House debates

Monday, 21 May 2012

Constituency Statements

Asylum Seekers

10:51 am

Photo of Harry JenkinsHarry Jenkins (Scullin, Australian Labor Party) Share this | | Hansard source

It is not often that the geopolitical situation meets the local in such a cruel and devastating way as we have seen over the last couple of weeks. Yesterday in Sri Lanka they noted the third anniversary of the cessation of the internal conflict, yet the week before last at a suburban primary school in my electorate—at Mill Park Primary—two young kids were picked up by their mother and stepfather. They were taken with those parents to a meeting at the immigration department. The stepfather waited in the waiting room as the mother and two children went to be interviewed, as they thought. They returned to the waiting room to inform the stepfather that they were to be sent to Villawood detention centre, the mother having got an ASIO security clearance that did not warrant her remaining in community detention. Think of the circumstances of that new family. A woman that had come to Australia and was adjudicated as a genuine refugee now finds that, because of this ASIO assessment, she can no longer stay in the community. At present, she is in a housing unit at Villawood. She is under severe pressure.

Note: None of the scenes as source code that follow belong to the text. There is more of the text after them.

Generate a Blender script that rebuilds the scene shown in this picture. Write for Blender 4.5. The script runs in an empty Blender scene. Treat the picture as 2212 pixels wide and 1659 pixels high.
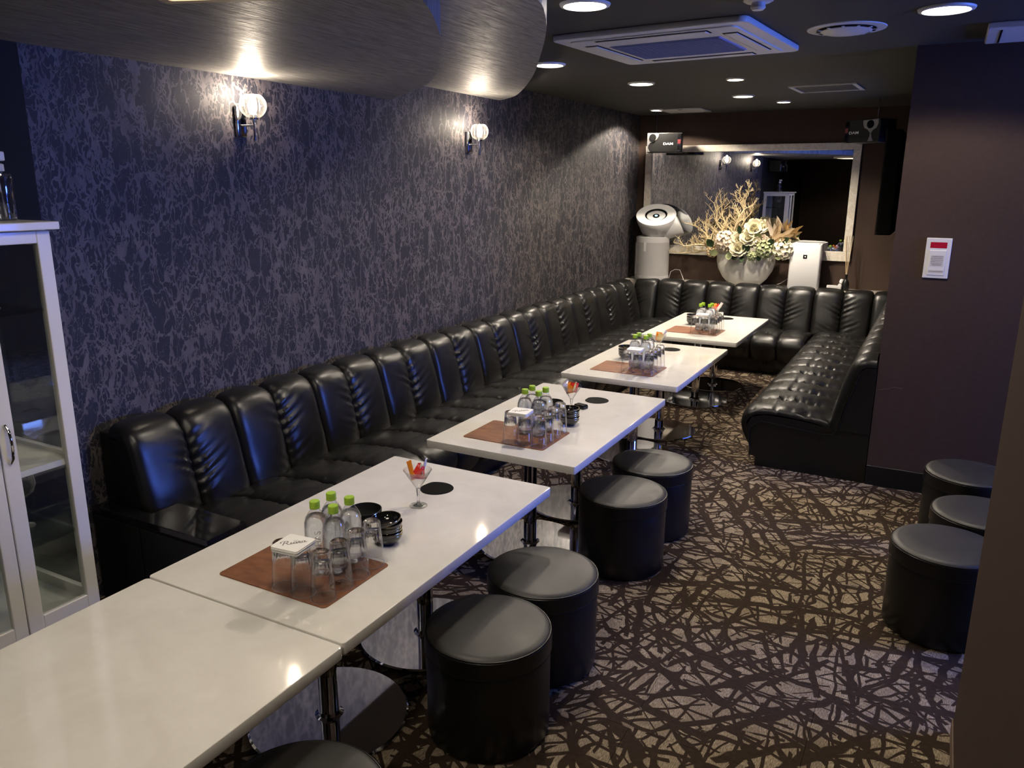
import bpy, bmesh, math, random
from mathutils import Vector, Matrix
random.seed(7)
S = bpy.context.scene
COL = S.collection
PI = math.pi

# ------------------------------------------------------------------ camera
cam_d = bpy.data.cameras.new('camera')
cam_d.sensor_fit = 'HORIZONTAL'; cam_d.sensor_width = 36.0
cam_d.lens = 1700.0 / 2212.0 * 36.0
cam_d.clip_start = 0.02
cam = bpy.data.objects.new('camera', cam_d); COL.objects.link(cam)
_r = Vector((0.88008768, 0.47479194, 0.00427606)); _u = Vector((-0.12078803, 0.21516841, 0.96907833)); _b = -Vector((-0.45919051, 0.8533904, -0.24671625))
cam.matrix_world = Matrix(((_r.x, _u.x, _b.x, 0.0), (_r.y, _u.y, _b.y, 0.0), (_r.z, _u.z, _b.z, 1.65), (0, 0, 0, 1)))
S.camera = cam

# ------------------------------------------------------------------ world, exposure
S.view_settings.view_transform = 'Standard'
S.view_settings.look = 'None'
S.view_settings.gamma = 1.0
S.view_settings.use_curve_mapping = False
S.view_settings.exposure = 0.4
W = bpy.data.worlds.new('world'); S.world = W; W.use_nodes = True
W.node_tree.nodes['Background'].inputs[0].default_value = (0.9, 0.95, 1.0, 1)
W.node_tree.nodes['Background'].inputs[1].default_value = 0.012
S.cycles.max_bounces = 6
S.cycles.diffuse_bounces = 2
S.cycles.glossy_bounces = 4
S.cycles.transmission_bounces = 6
S.cycles.light_sampling_threshold = 0.03
S.cycles.caustics_reflective = False
S.cycles.caustics_refractive = False
S.cycles.use_adaptive_sampling = True
S.cycles.adaptive_threshold = 0.1
S.cycles.adaptive_min_samples = 8
S.cycles.transparent_max_bounces = 24
DOWN_W, SPOT_W, SCONCE_W, TV_E = 40.0, 60.0, 4.8, 42.0
WARM = (1.0, 0.86, 0.70)
NEUT = (1.0, 0.87, 0.71)

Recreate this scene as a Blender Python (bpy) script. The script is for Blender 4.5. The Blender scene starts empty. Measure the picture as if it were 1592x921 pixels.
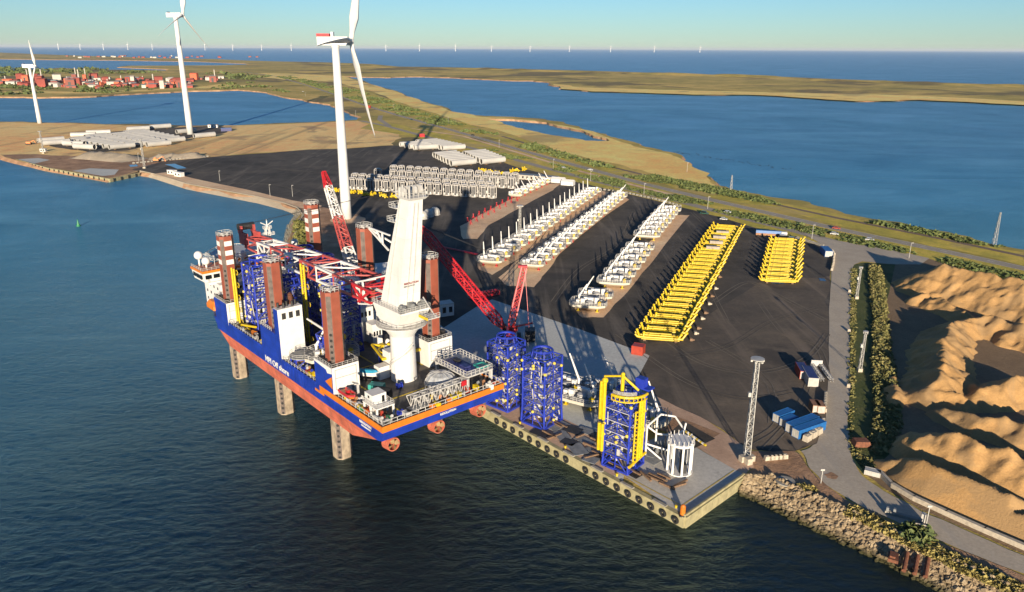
import bpy, math, random
from mathutils import Vector, Matrix
from mathutils.geometry import delaunay_2d_cdt
from mathutils import noise as mnoise
R = math.radians
random.seed(11)
S = bpy.context.scene
C = S.collection

# ------------------------------------------------------------------ camera
CH = 115.0                       # camera height above the water
PITCH = R(18.258); FPX = 1167.0; ROLL = math.atan(7/1592.)
cam = bpy.data.cameras.new("camera"); cam.sensor_width = 36; cam.lens = FPX/1592*36
cam.clip_start = 1.0; cam.clip_end = 400000
co = bpy.data.objects.new("camera", cam); C.objects.link(co)
co.matrix_world = Matrix.Translation((0, 0, CH)) @ Matrix.Rotation(R(90)-PITCH, 4, 'X') @ Matrix.Rotation(ROLL, 4, 'Z')
S.camera = co
# ------------------------------------------------------------------ light
SUN_EL = R(10.3); SHADOW_AZ = R(91.4)          # direction in which shadows fall, in the ground plane
sd = Vector((-math.cos(SHADOW_AZ)*math.cos(SUN_EL), -math.sin(SHADOW_AZ)*math.cos(SUN_EL), math.sin(SUN_EL)))
w = bpy.data.worlds.new("World"); S.world = w; w.use_nodes = True
nt = w.node_tree; nt.nodes.clear()
sky = nt.nodes.new('ShaderNodeTexSky'); sky.sky_type = 'NISHITA'; sky.sun_disc = False
sky.sun_elevation = SUN_EL; sky.sun_rotation = math.atan2(sd.x, sd.y)
sky.altitude = 300; sky.air_density = 1.0; sky.dust_density = 0.0; sky.ozone_density = 4.0
bg = nt.nodes.new('ShaderNodeBackground'); bg.inputs[1].default_value = 0.078
wo = nt.nodes.new('ShaderNodeOutputWorld')
tm = nt.nodes.new('ShaderNodeMix'); tm.data_type = 'RGBA'; tm.blend_type = 'MULTIPLY'; tm.inputs[0].default_value = 1
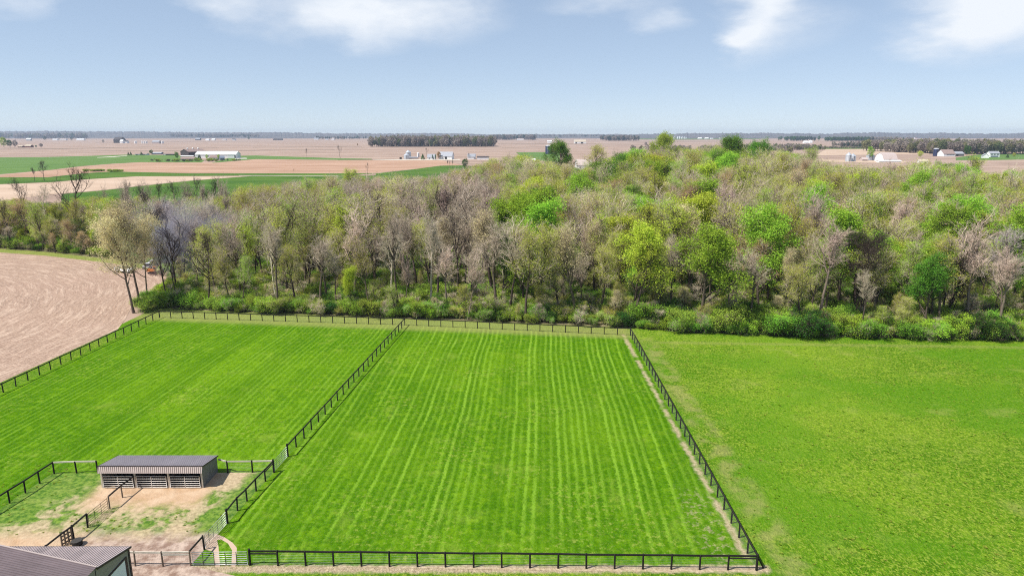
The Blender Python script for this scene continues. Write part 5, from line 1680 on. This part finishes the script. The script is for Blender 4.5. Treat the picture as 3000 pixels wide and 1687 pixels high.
# single trees of the far fields
for (lab, key, bk, lf_, px, yb, yt, wd) in (
    ('black bare tree in the pink field, shorter of two', 'sparse0', 'dark', 'olive', 900, 464.5, 436, .75),
    ('black bare tree in the pink field, taller of two', 'sparse1', 'dark', 'olive', 997, 464.5, 428, .85),
    ('small bare tree on the edge of the far reddish field', 'sparse1', 'mid', 'olive', 1076, 513, 479, .8),
    ('tiny bare tree on the far grass strip', 'sparse0', 'mid', 'olive', 861, 508, 495, .7),
    ('tan rounded tree beside the white barn', 'far0', 'mid', 'tan', 1286, 467, 442, .9),
    ('wide bare tree behind the small white house', 'sparse1', 'mid', 'olive', 1251, 458, 435, 1.1),
    ('dark conifer beside the small white house', 'cone', 'dark', 'deep', 1239, 468, 451, 1.3),
    ('dark bush tree by the white house porch, first of two', 'far1', 'dark', 'deep', 1268, 468, 453, .6),
    ('dark bush tree by the white house porch, second of two', 'far1', 'dark', 'deep', 1276, 469, 452, .5),
    ('bare tree before the white shed', 'bare2', 'mid', 'olive', 1374, 467, 449, .9),
    ('dense deep green tree on the grass bank', 'round', 'dark', 'deep', 1361, 496, 463, .8),
    ('slim bare tree on the grass bank, first of three', 'bare1', 'mid', 'olive', 1312, 497, 470, .6),
    ('slim bare tree on the grass bank, middle of three', 'sparse0', 'mid', 'sand', 1318, 497, 472, .5),
    ('slim bare tree on the grass bank, last of three', 'bare1', 'greybrown', 'sand', 1325, 498, 468, .7),
    ('round green tree beside the tan farmhouse', 'round', 'mid', 'green', 519, 467, 443.5, .75),
    ('black cone-shaped conifer before the long white barn', 'cone', 'dark', 'deep', 584, 470, 452.5, 1.5),
    ('green tree before the long white barn, first of two', 'round', 'mid', 'moss', 606, 468, 451, .6),
    ('green tree before the long white barn, second of two', 'round', 'mid', 'moss', 642, 469, 451, .7),
    ('dark conifer pair by the wheat field, first', 'cone', 'dark', 'deep', 377, 455.5, 445, 1.2),
    ('dark conifer pair by the wheat field, second', 'cone', 'dark', 'deep', 384, 455.5, 445, 1.2),
    ('dark conifer before the white-fronted bungalow', 'cone', 'dark', 'deep', 415, 455, 444.5, 1.4),
    ('round dark green tree behind the wheat field farm', 'round', 'dark', 'deep', 444, 453.5, 438.5, 1.0),
    ('bare round tree beside the wheat field, larger of two', 'bare2', 'dark', 'olive', 130, 530, 472, 1.1),
    ('bare round tree beside the wheat field, smaller of two', 'bare0', 'dark', 'olive', 102, 531, 492, 1.0),
    ('bare brown bush tree in the pink field', 'far1', 'mid', 'tan', 1048, 429, 420, .9),
    ('dark conifer beside the brown-roofed barn', 'round', 'dark', 'deep', 2832, 459, 424, .85),
    ('bushy olive tree beside the far navy silo', 'round', 'mid', 'olive', 2695, 462, 441, 1.1),
    ('cone-shaped shrub on the house lawn', 'cone', 'dark', 'deep', 2951, 463, 452, 1.6),
    ('spreading bare tree on the house lawn', 'far0', 'mid', 'olive', 2970, 461, 446, 1.1),
    ('light green tree beside the squat grain bin', 'full2', 'mid', 'lime', 2545, 470, 434, 1.0),
    ('bare umbrella tree standing in the far orchard field', 'far0', 'mid', 'greyw', 2442, 432, 412, 1.2),
    ('brown round tree alone in the far field before the skyline', 'far0', 'mid', 'greyw', 1892, 428, 415, 1.1),
    ('olive tree at the far left field edge', 'far0', 'mid', 'moss', 12, 433, 398, .9),
    ('dark tree at the far left field edge', 'far0', 'dark', 'deep', 30, 433, 407, 1.1),
    ('olive round tree at the far left field edge beside the brown barns', 'far1', 'mid', 'greyw', 44, 433, 410, 1.4),
    ('brown shrub tree beside the red-brown barns', 'far0', 'mid', 'greyw', 121, 433, 419, 1.3),
    ('dark low tree beside the red-brown barns', 'far0', 'dark', 'deep', 106, 432.5, 425, 1.3),
    ('dark round tree before the far left wood', 'far0', 'dark', 'blue', 132, 412, 398, 1.3),
    ('dark tree by the far left white barns', 'far0', 'dark', 'blue', 210, 412, 400, 1.0),
    ('dark tree beside the distant dark barn', 'far0', 'dark', 'greyw', 303, 420, 408, 1.0),
    ('dark bushy tree beside a white house in the far field', 'far0', 'dark', 'deep', 729, 409.5, 400, 1.2),
    ('dark conifer on the skyline field', 'far1', 'dark', 'deep', 1048, 407, 397.5, 1.3),
    ('bushy dark tree cluster by the far elevator', 'far0', 'dark', 'deep', 2136, 406.5, 401, 1.6),
):
    X, Y = G(px, yb)
    h = ztop(Y, yt)
    o = tree('field_tree', key, X, Y, h, bk, lf_, trd.uniform(0, 6.28), wd)
    tag(o, lab, 'tree', 'single trees of the far fields')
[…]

The two young boys have not returned to school yet, and this is having a devastating effect on them.

We have to raise the question: why is it that we continue to not have a procedure where the ASIO clearances can be questioned? There have been a number of suggestions. At the ALP National Conference it was voted unanimously that the government required a national security legislation monitor to propose how adverse security assessments of asylum seekers could be reviewed in a way that protected ASIO sources. The parliamentary inquiry into Australia's immigration detention network also asked that we look at ways that the ASIO Act could be amended to allow for administrative review of these assessments without compromising national security. As the Age editorial of last Friday says:

The process for review would need to balance human rights against national security, but the task is hardly beyond the capacity of Australia's experts.

For this family, I hope that we can find a way that we can get through this mire. Why is it that two young children have been radicalised by a decision made by an agency of this government? I hope that the government takes note of the situations like that of Ranjini Perinparasa and does something to allow these clearances to be looked at so we can balance the human rights and national security requirements.